◆ Exercise instructions
Transcribe all the records with complete accuracy.
— begin Records supplied —
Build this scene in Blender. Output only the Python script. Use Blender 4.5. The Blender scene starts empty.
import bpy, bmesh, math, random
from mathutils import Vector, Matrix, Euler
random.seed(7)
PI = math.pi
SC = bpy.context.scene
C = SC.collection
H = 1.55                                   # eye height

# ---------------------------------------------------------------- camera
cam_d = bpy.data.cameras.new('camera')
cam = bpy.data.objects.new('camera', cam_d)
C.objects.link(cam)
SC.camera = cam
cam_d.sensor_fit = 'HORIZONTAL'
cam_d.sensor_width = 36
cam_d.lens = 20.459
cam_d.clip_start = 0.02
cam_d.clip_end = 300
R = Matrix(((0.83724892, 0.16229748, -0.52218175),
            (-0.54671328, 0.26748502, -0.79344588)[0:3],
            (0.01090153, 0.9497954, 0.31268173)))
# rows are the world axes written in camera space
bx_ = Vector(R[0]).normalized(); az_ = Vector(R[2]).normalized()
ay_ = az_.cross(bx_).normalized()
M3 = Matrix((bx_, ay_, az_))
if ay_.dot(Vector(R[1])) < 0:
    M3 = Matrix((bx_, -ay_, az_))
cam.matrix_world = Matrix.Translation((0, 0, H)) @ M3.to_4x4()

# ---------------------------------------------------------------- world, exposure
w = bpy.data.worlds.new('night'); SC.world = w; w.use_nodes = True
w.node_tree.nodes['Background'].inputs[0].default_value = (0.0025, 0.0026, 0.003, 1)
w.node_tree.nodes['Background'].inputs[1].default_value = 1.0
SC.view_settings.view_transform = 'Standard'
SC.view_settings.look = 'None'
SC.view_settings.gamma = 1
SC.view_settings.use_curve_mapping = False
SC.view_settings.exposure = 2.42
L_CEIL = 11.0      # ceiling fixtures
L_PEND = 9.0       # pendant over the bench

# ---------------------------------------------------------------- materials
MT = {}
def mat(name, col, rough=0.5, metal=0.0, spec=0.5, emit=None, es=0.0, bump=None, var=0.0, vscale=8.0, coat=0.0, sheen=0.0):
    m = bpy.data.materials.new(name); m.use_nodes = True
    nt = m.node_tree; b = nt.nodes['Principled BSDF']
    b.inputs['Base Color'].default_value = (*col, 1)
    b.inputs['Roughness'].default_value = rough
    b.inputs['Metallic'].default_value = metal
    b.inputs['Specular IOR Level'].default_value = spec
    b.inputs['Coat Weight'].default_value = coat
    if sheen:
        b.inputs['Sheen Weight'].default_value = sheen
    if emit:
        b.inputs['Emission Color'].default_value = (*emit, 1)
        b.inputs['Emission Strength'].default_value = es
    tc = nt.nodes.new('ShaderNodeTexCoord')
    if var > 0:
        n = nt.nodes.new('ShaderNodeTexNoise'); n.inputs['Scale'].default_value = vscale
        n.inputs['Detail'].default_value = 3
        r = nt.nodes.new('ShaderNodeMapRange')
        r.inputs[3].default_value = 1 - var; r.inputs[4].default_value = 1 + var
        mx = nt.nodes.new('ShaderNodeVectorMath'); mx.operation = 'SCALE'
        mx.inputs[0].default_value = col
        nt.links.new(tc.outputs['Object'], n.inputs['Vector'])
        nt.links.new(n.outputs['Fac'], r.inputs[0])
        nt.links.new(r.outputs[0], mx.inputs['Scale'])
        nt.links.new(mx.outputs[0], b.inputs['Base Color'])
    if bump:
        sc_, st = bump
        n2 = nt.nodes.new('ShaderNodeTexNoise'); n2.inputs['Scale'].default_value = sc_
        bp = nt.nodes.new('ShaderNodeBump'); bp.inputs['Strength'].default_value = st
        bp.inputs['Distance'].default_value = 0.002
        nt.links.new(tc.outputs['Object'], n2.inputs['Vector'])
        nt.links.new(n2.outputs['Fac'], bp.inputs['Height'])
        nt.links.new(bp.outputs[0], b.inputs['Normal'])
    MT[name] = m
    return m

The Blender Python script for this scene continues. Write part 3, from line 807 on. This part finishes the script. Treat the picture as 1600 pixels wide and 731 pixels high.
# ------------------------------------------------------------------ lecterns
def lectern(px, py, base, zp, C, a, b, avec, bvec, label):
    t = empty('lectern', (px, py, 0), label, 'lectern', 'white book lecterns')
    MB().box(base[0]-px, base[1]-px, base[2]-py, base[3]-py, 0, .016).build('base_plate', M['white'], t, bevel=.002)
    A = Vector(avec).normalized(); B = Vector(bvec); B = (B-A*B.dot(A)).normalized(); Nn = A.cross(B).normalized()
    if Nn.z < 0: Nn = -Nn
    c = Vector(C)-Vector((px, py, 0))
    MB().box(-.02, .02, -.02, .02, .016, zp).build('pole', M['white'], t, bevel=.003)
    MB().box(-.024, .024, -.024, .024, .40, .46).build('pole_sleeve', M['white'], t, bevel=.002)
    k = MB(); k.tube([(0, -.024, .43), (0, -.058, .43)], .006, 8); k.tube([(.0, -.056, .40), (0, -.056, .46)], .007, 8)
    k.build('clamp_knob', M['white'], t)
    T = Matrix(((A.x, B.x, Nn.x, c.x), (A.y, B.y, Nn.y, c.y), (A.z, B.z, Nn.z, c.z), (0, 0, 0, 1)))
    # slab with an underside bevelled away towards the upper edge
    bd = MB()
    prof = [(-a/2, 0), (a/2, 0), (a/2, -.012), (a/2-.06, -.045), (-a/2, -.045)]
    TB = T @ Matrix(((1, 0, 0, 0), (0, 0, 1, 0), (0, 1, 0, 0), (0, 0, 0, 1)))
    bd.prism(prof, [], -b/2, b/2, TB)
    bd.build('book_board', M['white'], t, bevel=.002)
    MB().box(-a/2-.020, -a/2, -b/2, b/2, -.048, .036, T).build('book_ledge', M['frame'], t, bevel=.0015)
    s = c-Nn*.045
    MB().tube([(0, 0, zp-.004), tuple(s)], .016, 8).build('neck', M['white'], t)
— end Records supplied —
◆ Solution to this exercise
Build this scene in Blender. Output only the Python script. Use Blender 4.5. The Blender scene starts empty.
import bpy, bmesh, math, random
from mathutils import Vector, Matrix, Euler
random.seed(7)
PI = math.pi
SC = bpy.context.scene
C = SC.collection
H = 1.55                                   # eye height

# ---------------------------------------------------------------- camera
cam_d = bpy.data.cameras.new('camera')
cam = bpy.data.objects.new('camera', cam_d)
C.objects.link(cam)
SC.camera = cam
cam_d.sensor_fit = 'HORIZONTAL'
cam_d.sensor_width = 36
cam_d.lens = 20.459
cam_d.clip_start = 0.02
cam_d.clip_end = 300
R = Matrix(((0.83724892, 0.16229748, -0.52218175),
            (-0.54671328, 0.26748502, -0.79344588)[0:3],
            (0.01090153, 0.9497954, 0.31268173)))
# rows are the world axes written in camera space
bx_ = Vector(R[0]).normalized(); az_ = Vector(R[2]).normalized()
ay_ = az_.cross(bx_).normalized()
M3 = Matrix((bx_, ay_, az_))
if ay_.dot(Vector(R[1])) < 0:
    M3 = Matrix((bx_, -ay_, az_))
cam.matrix_world = Matrix.Translation((0, 0, H)) @ M3.to_4x4()

# ---------------------------------------------------------------- world, exposure
w = bpy.data.worlds.new('night'); SC.world = w; w.use_nodes = True
w.node_tree.nodes['Background'].inputs[0].default_value = (0.0025, 0.0026, 0.003, 1)
w.node_tree.nodes['Background'].inputs[1].default_value = 1.0
SC.view_settings.view_transform = 'Standard'
SC.view_settings.look = 'None'
SC.view_settings.gamma = 1
SC.view_settings.use_curve_mapping = False
SC.view_settings.exposure = 2.42
L_CEIL = 11.0      # ceiling fixtures
L_PEND = 9.0       # pendant over the bench

# ---------------------------------------------------------------- materials
MT = {}
def mat(name, col, rough=0.5, metal=0.0, spec=0.5, emit=None, es=0.0, bump=None, var=0.0, vscale=8.0, coat=0.0, sheen=0.0):
    m = bpy.data.materials.new(name); m.use_nodes = True
    nt = m.node_tree; b = nt.nodes['Principled BSDF']
    b.inputs['Base Color'].default_value = (*col, 1)
    b.inputs['Roughness'].default_value = rough
    b.inputs['Metallic'].default_value = metal
    b.inputs['Specular IOR Level'].default_value = spec
    b.inputs['Coat Weight'].default_value = coat
    if sheen:
        b.inputs['Sheen Weight'].default_value = sheen
    if emit:
        b.inputs['Emission Color'].default_value = (*emit, 1)
        b.inputs['Emission Strength'].default_value = es
    tc = nt.nodes.new('ShaderNodeTexCoord')
    if var > 0:
        n = nt.nodes.new('ShaderNodeTexNoise'); n.inputs['Scale'].default_value = vscale
        n.inputs['Detail'].default_value = 3
        r = nt.nodes.new('ShaderNodeMapRange')
        r.inputs[3].default_value = 1 - var; r.inputs[4].default_value = 1 + var
        mx = nt.nodes.new('ShaderNodeVectorMath'); mx.operation = 'SCALE'
        mx.inputs[0].default_value = col
        nt.links.new(tc.outputs['Object'], n.inputs['Vector'])
        nt.links.new(n.outputs['Fac'], r.inputs[0])
        nt.links.new(r.outputs[0], mx.inputs['Scale'])
        nt.links.new(mx.outputs[0], b.inputs['Base Color'])
    if bump:
        sc_, st = bump
        n2 = nt.nodes.new('ShaderNodeTexNoise'); n2.inputs['Scale'].default_value = sc_
        bp = nt.nodes.new('ShaderNodeBump'); bp.inputs['Strength'].default_value = st
        bp.inputs['Distance'].default_value = 0.002
        nt.links.new(tc.outputs['Object'], n2.inputs['Vector'])
        nt.links.new(n2.outputs['Fac'], bp.inputs['Height'])
        nt.links.new(bp.outputs[0], b.inputs['Normal'])
    MT[name] = m
    return m

The Blender Python script for this scene continues. Write part 3, from line 807 on. This part finishes the script. Treat the picture as 1600 pixels wide and 731 pixels high.
# ------------------------------------------------------------------ lecterns
def lectern(px, py, base, zp, C, a, b, avec, bvec, label):
    t = empty('lectern', (px, py, 0), label, 'lectern', 'white book lecterns')
    MB().box(base[0]-px, base[1]-px, base[2]-py, base[3]-py, 0, .016).build('base_plate', M['white'], t, bevel=.002)
    A = Vector(avec).normalized(); B = Vector(bvec); B = (B-A*B.dot(A)).normalized(); Nn = A.cross(B).normalized()
    if Nn.z < 0: Nn = -Nn
    c = Vector(C)-Vector((px, py, 0))
    MB().box(-.02, .02, -.02, .02, .016, zp).build('pole', M['white'], t, bevel=.003)
    MB().box(-.024, .024, -.024, .024, .40, .46).build('pole_sleeve', M['white'], t, bevel=.002)
    k = MB(); k.tube([(0, -.024, .43), (0, -.058, .43)], .006, 8); k.tube([(.0, -.056, .40), (0, -.056, .46)], .007, 8)
    k.build('clamp_knob', M['white'], t)
    T = Matrix(((A.x, B.x, Nn.x, c.x), (A.y, B.y, Nn.y, c.y), (A.z, B.z, Nn.z, c.z), (0, 0, 0, 1)))
    # slab with an underside bevelled away towards the upper edge
    bd = MB()
    prof = [(-a/2, 0), (a/2, 0), (a/2, -.012), (a/2-.06, -.045), (-a/2, -.045)]
    TB = T @ Matrix(((1, 0, 0, 0), (0, 0, 1, 0), (0, 1, 0, 0), (0, 0, 0, 1)))
    bd.prism(prof, [], -b/2, b/2, TB)
    bd.build('book_board', M['white'], t, bevel=.002)
    MB().box(-a/2-.020, -a/2, -b/2, b/2, -.048, .036, T).build('book_ledge', M['frame'], t, bevel=.0015)
    s = c-Nn*.045
    MB().tube([(0, 0, zp-.004), tuple(s)], .016, 8).build('neck', M['white'], t)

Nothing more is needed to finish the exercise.